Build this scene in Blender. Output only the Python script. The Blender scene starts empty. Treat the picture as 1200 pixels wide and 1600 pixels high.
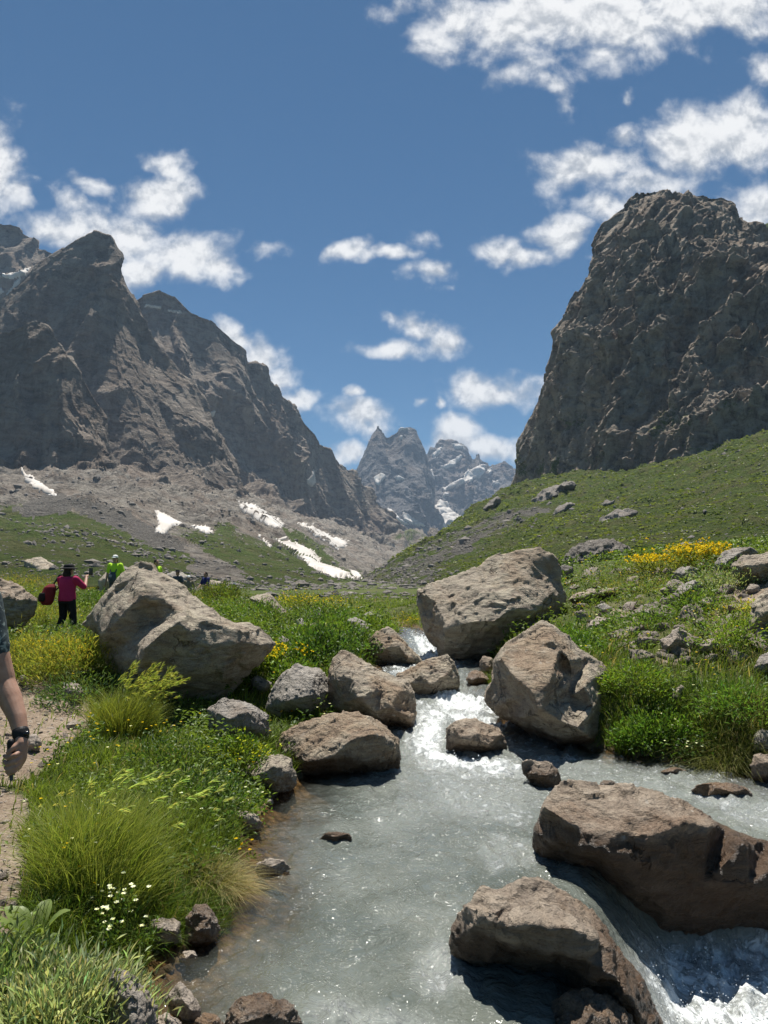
import bpy, bmesh, math, random
import numpy as np
from mathutils import Vector, Matrix, geometry

# ------------------------------------------------------------------ camera, world, sun, exposure
SC = bpy.context.scene
COL = SC.collection
F = 1155.0
PITCH = math.atan(110 / F)
CAMZ = 1.8
CP, SP = math.cos(PITCH), math.sin(PITCH)
cam_d = bpy.data.cameras.new('camera')
cam = bpy.data.objects.new('camera', cam_d)
COL.objects.link(cam)
cam.location = (0, 0, CAMZ)
cam.rotation_euler = (math.radians(90) + PITCH, 0, 0)
cam_d.sensor_fit = 'VERTICAL'
cam_d.angle = 2 * math.atan(800 / F)
cam_d.clip_start = 0.05
cam_d.clip_end = 40000
SC.camera = cam

SUN_EL, SUN_AZ = math.radians(72), math.radians(-4)
SUN_DIR = Vector((math.sin(SUN_AZ) * math.cos(SUN_EL), math.cos(SUN_AZ) * math.cos(SUN_EL), math.sin(SUN_EL)))
sl = bpy.data.lights.new('sun', 'SUN')
sl.energy = 5.0
sl.angle = math.radians(0.5)
sl.color = (1.0, 0.955, 0.88)
so = bpy.data.objects.new('sun', sl)
COL.objects.link(so)
so.rotation_euler = (-SUN_DIR).to_track_quat('-Z', 'Y').to_euler()

SC.view_settings.view_transform = 'Standard'
SC.view_settings.look = 'None'
SC.view_settings.exposure = 0.6
SC.view_settings.gamma = 1.0
SC.cycles.max_bounces = 8
SC.cycles.transparent_max_bounces = 12
SC.cycles.sample_clamp_indirect = 6.0


class NT:
    """small helper for wiring shader nodes"""
    def __init__(self, tree):
        self.t = tree
        self.n = tree.nodes
        self.l = tree.links

    def put(self, sock, v):
        if v is None:
            return
        if isinstance(v, bpy.types.NodeSocket):
            self.l.new(v, sock)
        else:
            if sock.type == 'RGBA' and not isinstance(v, (int, float)) and len(v) == 3:
                v = (*v, 1)
            sock.default_value = v

    def node(self, kind, **kw):
        nd = self.n.new(kind)
        for k, v in kw.items():
            setattr(nd, k, v)
        return nd

    def math(self, op, a, b=None, c=None, clamp=False):
        nd = self.node('ShaderNodeMath', operation=op, use_clamp=clamp)
        for i, v in enumerate((a, b, c)):
            self.put(nd.inputs[i], v)
        return nd.outputs[0]

    def vmath(self, op, a, b=None, out=0):
        nd = self.node('ShaderNodeVectorMath', operation=op)
        self.put(nd.inputs[0], a)
        if b is not None:
            self.put(nd.inputs[1], b)
        return nd.outputs[out]

    def noise(self, vec, scale, detail=4, rough=0.55, dist=0.0, color=False, dims='3D'):
        nd = self.node('ShaderNodeTexNoise', noise_dimensions=dims)
        self.put(nd.inputs['Vector'], vec)
        nd.inputs['Scale'].default_value = scale
        nd.inputs['Detail'].default_value = detail
        nd.inputs['Roughness'].default_value = rough
        nd.inputs['Distortion'].default_value = dist
        return nd.outputs['Color' if color else 'Fac']

    def voro(self, vec, scale, feature='F1', out='Distance', rand=1.0):
        nd = self.node('ShaderNodeTexVoronoi', feature=feature)
        self.put(nd.inputs['Vector'], vec)
        nd.inputs['Scale'].default_value = scale
        nd.inputs['Randomness'].default_value = rand
        return nd.outputs[out]

    def ramp(self, fac, stops, interp='LINEAR'):
        nd = self.node('ShaderNodeValToRGB')
        nd.color_ramp.interpolation = interp
        el = nd.color_ramp.elements
        while len(el) < len(stops):
            el.new(0.5)
        for e, (p, c) in zip(el, stops):
            e.position = p
            e.color = (*c, 1) if not isinstance(c, (int, float)) else (c, c, c, 1)
        self.put(nd.inputs[0], fac)
        return nd.outputs[0]

    def mix(self, fac, a, b, mode='MIX'):
        nd = self.node('ShaderNodeMix', data_type='RGBA', blend_type=mode)
        self.put(nd.inputs[0], fac)
        self.put(nd.inputs[6], a)
        self.put(nd.inputs[7], b)
        return nd.outputs[2]

    def map(self, v, a, b, c=0.0, d=1.0, smooth=True):
        nd = self.node('ShaderNodeMapRange', interpolation_type='SMOOTHSTEP' if smooth else 'LINEAR')
        self.put(nd.inputs[0], v)
        for i, x in enumerate((a, b, c, d)):
            self.put(nd.inputs[1 + i], x)
        return nd.outputs[0]

    def bump(self, h, strength, dist, normal=None):
        nd = self.node('ShaderNodeBump')
        nd.inputs['Strength'].default_value = strength
        nd.inputs['Distance'].default_value = dist
        self.put(nd.inputs['Height'], h)
        self.put(nd.inputs['Normal'], normal)
        return nd.outputs[0]

    def attr(self, name, out='Fac'):
        nd = self.node('ShaderNodeAttribute', attribute_name=name)
        return nd.outputs[out]

    def scale(self, vec, s):
        nd = self.node('ShaderNodeMapping')
        self.put(nd.inputs[0], vec)
        nd.inputs['Scale'].default_value = s
        return nd.outputs[0]


def ray(px, py):
    dx = (np.asarray(px, float) - 600) / F
    dy = (800 - np.asarray(py, float)) / F
    return dx, CP - dy * SP, SP + dy * CP


def at(px, py, Y):
    """world point seen at photo pixel (px, py) at forward distance Y"""
    dx, dy, dz = ray(px, py)
    s = np.asarray(Y, float) / dy
    return np.stack([dx * s, dy * s, CAMZ + dz * s], -1)


def proj(P):
    """photo pixel of world points (only used to lay out colour patches and plant beds)"""
    x, y, z = P[..., 0], P[..., 1], P[..., 2] - CAMZ
    d = y * CP + z * SP
    d = np.where(d < 0.05, 0.05, d)
    u = -y * SP + z * CP
    return 600 + F * x / d, 800 - F * u / d


# ------------------------------------------------------------------ sky
world = bpy.data.worlds.new('World')
SC.world = world
world.use_nodes = True
w = NT(world.node_tree)
bg = w.n['Background']
sky = w.node('ShaderNodeTexSky', sky_type='NISHITA')
sky.sun_disc = False
sky.sun_elevation = SUN_EL
sky.sun_rotation = SUN_AZ
sky.altitude = 2600
sky.air_density = 1.0
sky.dust_density = 0.35
sky.ozone_density = 3.0
tc = w.node('ShaderNodeTexCoord')
dirv = tc.outputs['Generated']
sep = w.node('ShaderNodeSeparateXYZ')
w.put(sep.inputs[0], dirv)
yy = w.math('MAXIMUM', sep.outputs[1], 0.02)
cu = w.math('DIVIDE', sep.outputs[0], yy)
cv = w.math('DIVIDE', sep.outputs[2], yy)
comb = w.node('ShaderNodeCombineXYZ')
w.put(comb.inputs[0], cu)
w.put(comb.inputs[1], cv)
uv = comb.outputs[0]
warp = w.vmath('SUBTRACT', w.noise(uv, 9, 4, 0.6, color=True), (0.5, 0.5, 0.5))
uvw = w.vmath('ADD', uv, w.vmath('MULTIPLY', warp, (0.10, 0.06, 0)))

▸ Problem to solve
Repeat the listing above exactly, with no pictures.

▸ Answer to the problem
Build this scene in Blender. Output only the Python script. The Blender scene starts empty. Treat the picture as 1200 pixels wide and 1600 pixels high.
import bpy, bmesh, math, random
import numpy as np
from mathutils import Vector, Matrix, geometry

# ------------------------------------------------------------------ camera, world, sun, exposure
SC = bpy.context.scene
COL = SC.collection
F = 1155.0
PITCH = math.atan(110 / F)
CAMZ = 1.8
CP, SP = math.cos(PITCH), math.sin(PITCH)
cam_d = bpy.data.cameras.new('camera')
cam = bpy.data.objects.new('camera', cam_d)
COL.objects.link(cam)
cam.location = (0, 0, CAMZ)
cam.rotation_euler = (math.radians(90) + PITCH, 0, 0)
cam_d.sensor_fit = 'VERTICAL'
cam_d.angle = 2 * math.atan(800 / F)
cam_d.clip_start = 0.05
cam_d.clip_end = 40000
SC.camera = cam

SUN_EL, SUN_AZ = math.radians(72), math.radians(-4)
SUN_DIR = Vector((math.sin(SUN_AZ) * math.cos(SUN_EL), math.cos(SUN_AZ) * math.cos(SUN_EL), math.sin(SUN_EL)))
sl = bpy.data.lights.new('sun', 'SUN')
sl.energy = 5.0
sl.angle = math.radians(0.5)
sl.color = (1.0, 0.955, 0.88)
so = bpy.data.objects.new('sun', sl)
COL.objects.link(so)
so.rotation_euler = (-SUN_DIR).to_track_quat('-Z', 'Y').to_euler()

SC.view_settings.view_transform = 'Standard'
SC.view_settings.look = 'None'
SC.view_settings.exposure = 0.6
SC.view_settings.gamma = 1.0
SC.cycles.max_bounces = 8
SC.cycles.transparent_max_bounces = 12
SC.cycles.sample_clamp_indirect = 6.0


class NT:
    """small helper for wiring shader nodes"""
    def __init__(self, tree):
        self.t = tree
        self.n = tree.nodes
        self.l = tree.links

    def put(self, sock, v):
        if v is None:
            return
        if isinstance(v, bpy.types.NodeSocket):
            self.l.new(v, sock)
        else:
            if sock.type == 'RGBA' and not isinstance(v, (int, float)) and len(v) == 3:
                v = (*v, 1)
            sock.default_value = v

    def node(self, kind, **kw):
        nd = self.n.new(kind)
        for k, v in kw.items():
            setattr(nd, k, v)
        return nd

    def math(self, op, a, b=None, c=None, clamp=False):
        nd = self.node('ShaderNodeMath', operation=op, use_clamp=clamp)
        for i, v in enumerate((a, b, c)):
            self.put(nd.inputs[i], v)
        return nd.outputs[0]

    def vmath(self, op, a, b=None, out=0):
        nd = self.node('ShaderNodeVectorMath', operation=op)
        self.put(nd.inputs[0], a)
        if b is not None:
            self.put(nd.inputs[1], b)
        return nd.outputs[out]

    def noise(self, vec, scale, detail=4, rough=0.55, dist=0.0, color=False, dims='3D'):
        nd = self.node('ShaderNodeTexNoise', noise_dimensions=dims)
        self.put(nd.inputs['Vector'], vec)
        nd.inputs['Scale'].default_value = scale
        nd.inputs['Detail'].default_value = detail
        nd.inputs['Roughness'].default_value = rough
        nd.inputs['Distortion'].default_value = dist
        return nd.outputs['Color' if color else 'Fac']

    def voro(self, vec, scale, feature='F1', out='Distance', rand=1.0):
        nd = self.node('ShaderNodeTexVoronoi', feature=feature)
        self.put(nd.inputs['Vector'], vec)
        nd.inputs['Scale'].default_value = scale
        nd.inputs['Randomness'].default_value = rand
        return nd.outputs[out]

    def ramp(self, fac, stops, interp='LINEAR'):
        nd = self.node('ShaderNodeValToRGB')
        nd.color_ramp.interpolation = interp
        el = nd.color_ramp.elements
        while len(el) < len(stops):
            el.new(0.5)
        for e, (p, c) in zip(el, stops):
            e.position = p
            e.color = (*c, 1) if not isinstance(c, (int, float)) else (c, c, c, 1)
        self.put(nd.inputs[0], fac)
        return nd.outputs[0]

    def mix(self, fac, a, b, mode='MIX'):
        nd = self.node('ShaderNodeMix', data_type='RGBA', blend_type=mode)
        self.put(nd.inputs[0], fac)
        self.put(nd.inputs[6], a)
        self.put(nd.inputs[7], b)
        return nd.outputs[2]

    def map(self, v, a, b, c=0.0, d=1.0, smooth=True):
        nd = self.node('ShaderNodeMapRange', interpolation_type='SMOOTHSTEP' if smooth else 'LINEAR')
        self.put(nd.inputs[0], v)
        for i, x in enumerate((a, b, c, d)):
            self.put(nd.inputs[1 + i], x)
        return nd.outputs[0]

    def bump(self, h, strength, dist, normal=None):
        nd = self.node('ShaderNodeBump')
        nd.inputs['Strength'].default_value = strength
        nd.inputs['Distance'].default_value = dist
        self.put(nd.inputs['Height'], h)
        self.put(nd.inputs['Normal'], normal)
        return nd.outputs[0]

    def attr(self, name, out='Fac'):
        nd = self.node('ShaderNodeAttribute', attribute_name=name)
        return nd.outputs[out]

    def scale(self, vec, s):
        nd = self.node('ShaderNodeMapping')
        self.put(nd.inputs[0], vec)
        nd.inputs['Scale'].default_value = s
        return nd.outputs[0]


def ray(px, py):
    dx = (np.asarray(px, float) - 600) / F
    dy = (800 - np.asarray(py, float)) / F
    return dx, CP - dy * SP, SP + dy * CP


def at(px, py, Y):
    """world point seen at photo pixel (px, py) at forward distance Y"""
    dx, dy, dz = ray(px, py)
    s = np.asarray(Y, float) / dy
    return np.stack([dx * s, dy * s, CAMZ + dz * s], -1)


def proj(P):
    """photo pixel of world points (only used to lay out colour patches and plant beds)"""
    x, y, z = P[..., 0], P[..., 1], P[..., 2] - CAMZ
    d = y * CP + z * SP
    d = np.where(d < 0.05, 0.05, d)
    u = -y * SP + z * CP
    return 600 + F * x / d, 800 - F * u / d


# ------------------------------------------------------------------ sky
world = bpy.data.worlds.new('World')
SC.world = world
world.use_nodes = True
w = NT(world.node_tree)
bg = w.n['Background']
sky = w.node('ShaderNodeTexSky', sky_type='NISHITA')
sky.sun_disc = False
sky.sun_elevation = SUN_EL
sky.sun_rotation = SUN_AZ
sky.altitude = 2600
sky.air_density = 1.0
sky.dust_density = 0.35
sky.ozone_density = 3.0
tc = w.node('ShaderNodeTexCoord')
dirv = tc.outputs['Generated']
sep = w.node('ShaderNodeSeparateXYZ')
w.put(sep.inputs[0], dirv)
yy = w.math('MAXIMUM', sep.outputs[1], 0.02)
cu = w.math('DIVIDE', sep.outputs[0], yy)
cv = w.math('DIVIDE', sep.outputs[2], yy)
comb = w.node('ShaderNodeCombineXYZ')
w.put(comb.inputs[0], cu)
w.put(comb.inputs[1], cv)
uv = comb.outputs[0]
warp = w.vmath('SUBTRACT', w.noise(uv, 9, 4, 0.6, color=True), (0.5, 0.5, 0.5))
uvw = w.vmath('ADD', uv, w.vmath('MULTIPLY', warp, (0.10, 0.06, 0)))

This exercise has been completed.